## [Data extract]
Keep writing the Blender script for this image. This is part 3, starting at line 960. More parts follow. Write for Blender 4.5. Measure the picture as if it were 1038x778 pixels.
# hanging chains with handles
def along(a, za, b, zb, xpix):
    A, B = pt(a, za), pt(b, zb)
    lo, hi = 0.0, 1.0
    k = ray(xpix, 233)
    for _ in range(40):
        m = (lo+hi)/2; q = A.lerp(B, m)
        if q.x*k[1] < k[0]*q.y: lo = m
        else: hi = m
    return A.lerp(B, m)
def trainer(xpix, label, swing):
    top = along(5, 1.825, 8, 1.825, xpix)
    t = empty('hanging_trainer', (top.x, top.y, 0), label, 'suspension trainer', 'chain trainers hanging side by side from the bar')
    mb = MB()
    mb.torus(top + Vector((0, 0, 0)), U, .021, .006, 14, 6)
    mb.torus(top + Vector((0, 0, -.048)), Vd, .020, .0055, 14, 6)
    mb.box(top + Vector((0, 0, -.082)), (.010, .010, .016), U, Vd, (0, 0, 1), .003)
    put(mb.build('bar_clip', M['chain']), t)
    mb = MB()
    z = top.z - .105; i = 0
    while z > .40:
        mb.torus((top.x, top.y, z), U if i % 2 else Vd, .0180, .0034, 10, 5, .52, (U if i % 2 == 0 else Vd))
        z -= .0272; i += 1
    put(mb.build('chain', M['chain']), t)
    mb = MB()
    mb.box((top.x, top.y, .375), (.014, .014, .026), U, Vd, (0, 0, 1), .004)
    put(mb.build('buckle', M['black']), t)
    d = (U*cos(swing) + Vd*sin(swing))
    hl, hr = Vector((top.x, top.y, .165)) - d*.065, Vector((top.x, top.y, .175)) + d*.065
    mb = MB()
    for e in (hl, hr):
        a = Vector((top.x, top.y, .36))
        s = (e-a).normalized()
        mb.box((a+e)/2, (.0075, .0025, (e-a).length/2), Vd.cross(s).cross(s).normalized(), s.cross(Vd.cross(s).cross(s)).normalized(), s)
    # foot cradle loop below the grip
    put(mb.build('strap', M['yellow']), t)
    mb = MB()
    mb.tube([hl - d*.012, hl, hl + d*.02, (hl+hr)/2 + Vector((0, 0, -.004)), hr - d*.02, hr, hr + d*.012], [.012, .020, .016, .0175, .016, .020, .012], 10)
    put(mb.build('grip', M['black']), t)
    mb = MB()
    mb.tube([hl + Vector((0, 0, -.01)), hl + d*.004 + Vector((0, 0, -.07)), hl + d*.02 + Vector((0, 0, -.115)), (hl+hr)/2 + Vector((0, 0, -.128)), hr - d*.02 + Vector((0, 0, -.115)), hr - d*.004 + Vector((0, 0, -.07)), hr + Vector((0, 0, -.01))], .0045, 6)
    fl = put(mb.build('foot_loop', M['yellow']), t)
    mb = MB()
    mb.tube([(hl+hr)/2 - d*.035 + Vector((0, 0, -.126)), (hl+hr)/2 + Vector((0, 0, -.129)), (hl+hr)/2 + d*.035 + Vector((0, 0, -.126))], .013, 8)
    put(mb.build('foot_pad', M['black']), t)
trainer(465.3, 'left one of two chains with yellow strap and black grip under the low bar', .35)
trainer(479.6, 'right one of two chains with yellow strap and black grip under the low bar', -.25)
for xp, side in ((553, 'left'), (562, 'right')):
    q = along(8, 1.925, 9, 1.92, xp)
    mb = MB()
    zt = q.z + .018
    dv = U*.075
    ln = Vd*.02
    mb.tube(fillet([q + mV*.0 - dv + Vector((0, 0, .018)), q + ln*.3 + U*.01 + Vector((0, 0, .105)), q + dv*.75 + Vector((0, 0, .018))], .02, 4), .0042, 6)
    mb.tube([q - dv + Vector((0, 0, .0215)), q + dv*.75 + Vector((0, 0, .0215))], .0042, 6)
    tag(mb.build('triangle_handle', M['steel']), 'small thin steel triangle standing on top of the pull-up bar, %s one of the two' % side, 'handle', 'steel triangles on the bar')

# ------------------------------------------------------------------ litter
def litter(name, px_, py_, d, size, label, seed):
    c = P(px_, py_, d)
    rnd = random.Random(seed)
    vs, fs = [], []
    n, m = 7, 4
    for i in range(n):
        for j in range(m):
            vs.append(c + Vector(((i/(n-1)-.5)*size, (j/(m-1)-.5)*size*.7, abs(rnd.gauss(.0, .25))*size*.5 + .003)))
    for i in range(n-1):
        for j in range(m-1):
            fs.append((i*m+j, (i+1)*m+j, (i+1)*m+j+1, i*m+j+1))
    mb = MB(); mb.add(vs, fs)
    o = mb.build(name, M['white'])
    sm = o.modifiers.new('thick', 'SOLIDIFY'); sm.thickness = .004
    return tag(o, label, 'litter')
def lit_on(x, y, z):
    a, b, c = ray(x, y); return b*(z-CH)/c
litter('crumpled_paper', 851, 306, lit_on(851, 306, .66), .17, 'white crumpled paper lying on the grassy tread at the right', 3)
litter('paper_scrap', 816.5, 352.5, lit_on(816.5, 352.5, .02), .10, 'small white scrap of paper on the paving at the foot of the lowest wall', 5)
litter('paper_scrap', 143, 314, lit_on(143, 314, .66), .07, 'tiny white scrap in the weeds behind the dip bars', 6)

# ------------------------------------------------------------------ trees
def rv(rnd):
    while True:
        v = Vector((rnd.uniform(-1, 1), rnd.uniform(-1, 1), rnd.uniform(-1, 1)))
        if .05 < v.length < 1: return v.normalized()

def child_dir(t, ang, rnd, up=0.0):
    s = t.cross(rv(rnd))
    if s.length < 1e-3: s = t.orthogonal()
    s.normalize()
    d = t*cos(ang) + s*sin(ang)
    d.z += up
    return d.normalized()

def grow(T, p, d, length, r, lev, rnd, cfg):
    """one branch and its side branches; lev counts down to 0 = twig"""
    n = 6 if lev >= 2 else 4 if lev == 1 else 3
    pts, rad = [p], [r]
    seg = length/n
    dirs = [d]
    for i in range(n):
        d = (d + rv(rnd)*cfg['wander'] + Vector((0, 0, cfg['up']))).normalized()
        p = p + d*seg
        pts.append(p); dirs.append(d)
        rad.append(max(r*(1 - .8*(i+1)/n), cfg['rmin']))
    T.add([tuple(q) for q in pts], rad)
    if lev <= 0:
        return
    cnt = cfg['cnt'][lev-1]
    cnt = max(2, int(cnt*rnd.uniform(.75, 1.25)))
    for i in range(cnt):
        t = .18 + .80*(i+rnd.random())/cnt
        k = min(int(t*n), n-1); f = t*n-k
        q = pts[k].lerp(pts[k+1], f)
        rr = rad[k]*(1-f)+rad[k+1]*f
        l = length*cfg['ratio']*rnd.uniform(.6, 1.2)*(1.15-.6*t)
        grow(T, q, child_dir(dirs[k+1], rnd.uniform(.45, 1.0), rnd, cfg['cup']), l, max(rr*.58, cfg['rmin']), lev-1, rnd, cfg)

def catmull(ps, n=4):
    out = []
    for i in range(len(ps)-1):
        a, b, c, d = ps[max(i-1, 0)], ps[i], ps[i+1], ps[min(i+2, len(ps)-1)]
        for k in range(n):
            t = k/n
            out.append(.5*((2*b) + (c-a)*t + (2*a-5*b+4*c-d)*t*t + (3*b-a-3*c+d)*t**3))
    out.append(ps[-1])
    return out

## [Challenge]
Return the listing above word for word.

## [The answer]
Keep writing the Blender script for this image. This is part 3, starting at line 960. More parts follow. Write for Blender 4.5. Measure the picture as if it were 1038x778 pixels.
# hanging chains with handles
def along(a, za, b, zb, xpix):
    A, B = pt(a, za), pt(b, zb)
    lo, hi = 0.0, 1.0
    k = ray(xpix, 233)
    for _ in range(40):
        m = (lo+hi)/2; q = A.lerp(B, m)
        if q.x*k[1] < k[0]*q.y: lo = m
        else: hi = m
    return A.lerp(B, m)
def trainer(xpix, label, swing):
    top = along(5, 1.825, 8, 1.825, xpix)
    t = empty('hanging_trainer', (top.x, top.y, 0), label, 'suspension trainer', 'chain trainers hanging side by side from the bar')
    mb = MB()
    mb.torus(top + Vector((0, 0, 0)), U, .021, .006, 14, 6)
    mb.torus(top + Vector((0, 0, -.048)), Vd, .020, .0055, 14, 6)
    mb.box(top + Vector((0, 0, -.082)), (.010, .010, .016), U, Vd, (0, 0, 1), .003)
    put(mb.build('bar_clip', M['chain']), t)
    mb = MB()
    z = top.z - .105; i = 0
    while z > .40:
        mb.torus((top.x, top.y, z), U if i % 2 else Vd, .0180, .0034, 10, 5, .52, (U if i % 2 == 0 else Vd))
        z -= .0272; i += 1
    put(mb.build('chain', M['chain']), t)
    mb = MB()
    mb.box((top.x, top.y, .375), (.014, .014, .026), U, Vd, (0, 0, 1), .004)
    put(mb.build('buckle', M['black']), t)
    d = (U*cos(swing) + Vd*sin(swing))
    hl, hr = Vector((top.x, top.y, .165)) - d*.065, Vector((top.x, top.y, .175)) + d*.065
    mb = MB()
    for e in (hl, hr):
        a = Vector((top.x, top.y, .36))
        s = (e-a).normalized()
        mb.box((a+e)/2, (.0075, .0025, (e-a).length/2), Vd.cross(s).cross(s).normalized(), s.cross(Vd.cross(s).cross(s)).normalized(), s)
    # foot cradle loop below the grip
    put(mb.build('strap', M['yellow']), t)
    mb = MB()
    mb.tube([hl - d*.012, hl, hl + d*.02, (hl+hr)/2 + Vector((0, 0, -.004)), hr - d*.02, hr, hr + d*.012], [.012, .020, .016, .0175, .016, .020, .012], 10)
    put(mb.build('grip', M['black']), t)
    mb = MB()
    mb.tube([hl + Vector((0, 0, -.01)), hl + d*.004 + Vector((0, 0, -.07)), hl + d*.02 + Vector((0, 0, -.115)), (hl+hr)/2 + Vector((0, 0, -.128)), hr - d*.02 + Vector((0, 0, -.115)), hr - d*.004 + Vector((0, 0, -.07)), hr + Vector((0, 0, -.01))], .0045, 6)
    fl = put(mb.build('foot_loop', M['yellow']), t)
    mb = MB()
    mb.tube([(hl+hr)/2 - d*.035 + Vector((0, 0, -.126)), (hl+hr)/2 + Vector((0, 0, -.129)), (hl+hr)/2 + d*.035 + Vector((0, 0, -.126))], .013, 8)
    put(mb.build('foot_pad', M['black']), t)
trainer(465.3, 'left one of two chains with yellow strap and black grip under the low bar', .35)
trainer(479.6, 'right one of two chains with yellow strap and black grip under the low bar', -.25)
for xp, side in ((553, 'left'), (562, 'right')):
    q = along(8, 1.925, 9, 1.92, xp)
    mb = MB()
    zt = q.z + .018
    dv = U*.075
    ln = Vd*.02
    mb.tube(fillet([q + mV*.0 - dv + Vector((0, 0, .018)), q + ln*.3 + U*.01 + Vector((0, 0, .105)), q + dv*.75 + Vector((0, 0, .018))], .02, 4), .0042, 6)
    mb.tube([q - dv + Vector((0, 0, .0215)), q + dv*.75 + Vector((0, 0, .0215))], .0042, 6)
    tag(mb.build('triangle_handle', M['steel']), 'small thin steel triangle standing on top of the pull-up bar, %s one of the two' % side, 'handle', 'steel triangles on the bar')

# ------------------------------------------------------------------ litter
def litter(name, px_, py_, d, size, label, seed):
    c = P(px_, py_, d)
    rnd = random.Random(seed)
    vs, fs = [], []
    n, m = 7, 4
    for i in range(n):
        for j in range(m):
            vs.append(c + Vector(((i/(n-1)-.5)*size, (j/(m-1)-.5)*size*.7, abs(rnd.gauss(.0, .25))*size*.5 + .003)))
    for i in range(n-1):
        for j in range(m-1):
            fs.append((i*m+j, (i+1)*m+j, (i+1)*m+j+1, i*m+j+1))
    mb = MB(); mb.add(vs, fs)
    o = mb.build(name, M['white'])
    sm = o.modifiers.new('thick', 'SOLIDIFY'); sm.thickness = .004
    return tag(o, label, 'litter')
def lit_on(x, y, z):
    a, b, c = ray(x, y); return b*(z-CH)/c
litter('crumpled_paper', 851, 306, lit_on(851, 306, .66), .17, 'white crumpled paper lying on the grassy tread at the right', 3)
litter('paper_scrap', 816.5, 352.5, lit_on(816.5, 352.5, .02), .10, 'small white scrap of paper on the paving at the foot of the lowest wall', 5)
litter('paper_scrap', 143, 314, lit_on(143, 314, .66), .07, 'tiny white scrap in the weeds behind the dip bars', 6)

# ------------------------------------------------------------------ trees
def rv(rnd):
    while True:
        v = Vector((rnd.uniform(-1, 1), rnd.uniform(-1, 1), rnd.uniform(-1, 1)))
        if .05 < v.length < 1: return v.normalized()

def child_dir(t, ang, rnd, up=0.0):
    s = t.cross(rv(rnd))
    if s.length < 1e-3: s = t.orthogonal()
    s.normalize()
    d = t*cos(ang) + s*sin(ang)
    d.z += up
    return d.normalized()

def grow(T, p, d, length, r, lev, rnd, cfg):
    """one branch and its side branches; lev counts down to 0 = twig"""
    n = 6 if lev >= 2 else 4 if lev == 1 else 3
    pts, rad = [p], [r]
    seg = length/n
    dirs = [d]
    for i in range(n):
        d = (d + rv(rnd)*cfg['wander'] + Vector((0, 0, cfg['up']))).normalized()
        p = p + d*seg
        pts.append(p); dirs.append(d)
        rad.append(max(r*(1 - .8*(i+1)/n), cfg['rmin']))
    T.add([tuple(q) for q in pts], rad)
    if lev <= 0:
        return
    cnt = cfg['cnt'][lev-1]
    cnt = max(2, int(cnt*rnd.uniform(.75, 1.25)))
    for i in range(cnt):
        t = .18 + .80*(i+rnd.random())/cnt
        k = min(int(t*n), n-1); f = t*n-k
        q = pts[k].lerp(pts[k+1], f)
        rr = rad[k]*(1-f)+rad[k+1]*f
        l = length*cfg['ratio']*rnd.uniform(.6, 1.2)*(1.15-.6*t)
        grow(T, q, child_dir(dirs[k+1], rnd.uniform(.45, 1.0), rnd, cfg['cup']), l, max(rr*.58, cfg['rmin']), lev-1, rnd, cfg)

def catmull(ps, n=4):
    out = []
    for i in range(len(ps)-1):
        a, b, c, d = ps[max(i-1, 0)], ps[i], ps[i+1], ps[min(i+2, len(ps)-1)]
        for k in range(n):
            t = k/n
            out.append(.5*((2*b) + (c-a)*t + (2*a-5*b+4*c-d)*t*t + (3*b-a-3*c+d)*t**3))
    out.append(ps[-1])
    return out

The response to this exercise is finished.